In Heighton’s best year, 1977, he made $60,000, including a signing bonus, the equivalent of $220,000 today when adjusted for inflation. That was before pro sports salaries ramped up to today’s levels.

Heighton, recently elected to the Bombers’ Hall of Fame, is a great CFL story. He never played junior or university football. He was working for a mortgage financing firm in Penticton, B.C., by day, and playing football on the side for the defunct Victoria Steelers for $50 a game, when the B.C. Lions discovered him.

He made the club in 1969 at age 25 as a backup, but was cut the next year after coach Jim Champion was replaced by assistant Jackie Parker.

The Blue Bombers were terrible back then, and a friend cajoled Heighton into phoning the team. Winnipeg head coach Jim Spavital said he’d get back to him, and didn’t. So, Heighton phoned again and Spavital offered him a five-day tryout.

Heighton, a defensive end, made the team and became a two-time Western all-star and one of the highest-paid Canadian players. “For some reason, I could get off the line fast. Only one guy was faster and that was Granville Liggins (with Calgary and later Toronto),” he said.

Heighton, often compared to contemporary Bill (the Undertaker) Baker in Saskatchewan, was a bit of an athletic freak, playing until he was 37 and missing only one game due to injury.

His equestrian house has 15 stalls. Heighton doesn’t keep his own horses anymore but boards other people’s animals. He sleeps above them. He has help looking after the horses.

The 20-acre parcel of land, near the Assiniboine River, has eight corrals and a training track. It’s near Assiniboine Downs and within sight of the White Horse statue on the Trans-Canada Highway, inside the RM of St. François Xavier.

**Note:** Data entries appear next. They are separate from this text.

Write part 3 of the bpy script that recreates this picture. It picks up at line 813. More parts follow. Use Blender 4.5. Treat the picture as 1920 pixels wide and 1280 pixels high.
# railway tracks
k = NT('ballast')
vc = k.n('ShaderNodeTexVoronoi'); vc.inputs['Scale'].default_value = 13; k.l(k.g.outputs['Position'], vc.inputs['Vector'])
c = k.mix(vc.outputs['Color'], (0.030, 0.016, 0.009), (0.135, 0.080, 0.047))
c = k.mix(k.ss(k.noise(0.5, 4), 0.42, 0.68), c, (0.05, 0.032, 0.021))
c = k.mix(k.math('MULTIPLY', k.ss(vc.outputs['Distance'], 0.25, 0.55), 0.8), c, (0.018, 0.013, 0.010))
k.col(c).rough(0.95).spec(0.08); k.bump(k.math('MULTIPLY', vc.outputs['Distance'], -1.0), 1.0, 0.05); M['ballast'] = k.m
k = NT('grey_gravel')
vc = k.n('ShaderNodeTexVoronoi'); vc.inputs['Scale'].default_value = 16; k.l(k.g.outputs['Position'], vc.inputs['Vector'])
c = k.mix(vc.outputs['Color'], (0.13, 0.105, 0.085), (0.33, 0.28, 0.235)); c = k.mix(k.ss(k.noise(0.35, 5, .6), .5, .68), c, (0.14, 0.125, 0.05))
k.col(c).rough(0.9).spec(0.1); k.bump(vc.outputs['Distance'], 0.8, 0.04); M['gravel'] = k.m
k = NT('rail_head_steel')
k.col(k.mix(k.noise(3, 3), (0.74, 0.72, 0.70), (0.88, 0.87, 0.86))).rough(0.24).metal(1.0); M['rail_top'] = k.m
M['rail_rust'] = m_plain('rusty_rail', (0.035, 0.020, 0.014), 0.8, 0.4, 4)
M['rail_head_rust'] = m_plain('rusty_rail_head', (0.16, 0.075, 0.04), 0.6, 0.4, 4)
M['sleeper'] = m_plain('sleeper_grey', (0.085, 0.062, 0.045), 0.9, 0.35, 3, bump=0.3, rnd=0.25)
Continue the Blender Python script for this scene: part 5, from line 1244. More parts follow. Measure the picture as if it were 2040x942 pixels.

A creek runs through the property and drains into the Assiniboine. It borders Beaudry Provincial Park.

Gordon Goldsborough, web master for the Manitoba Historical Society, has included the building in his database of over 5,300 vintage and historic buildings, cemeteries and monuments across Manitoba, at mhs.ca. “It’s unlike any barn I’ve seen,” he said.

Goldsborough’s research shows Heighton’s place was originally built for businessman Gordon S. Carpenter in 1963, and dubbed Marshall Brook Farms, after Carpenter’s used car dealership, Marshall Brook Motors.

His neighbour, grain merchant George Sellers, owned an indoor riding arena and galloping track. Sellers founded Federal Grain Ltd., the largest private grain company in Western Canada, which was sold to the wheat pools in 1972.

Carpenter staged an inaugural horse show, attended by Sellers, at the stable on Dec. 22, 1963, as reported by the Free Press. “The grain baron and the used car dealer. They seemed to have some kind of partnership,” Goldsborough said.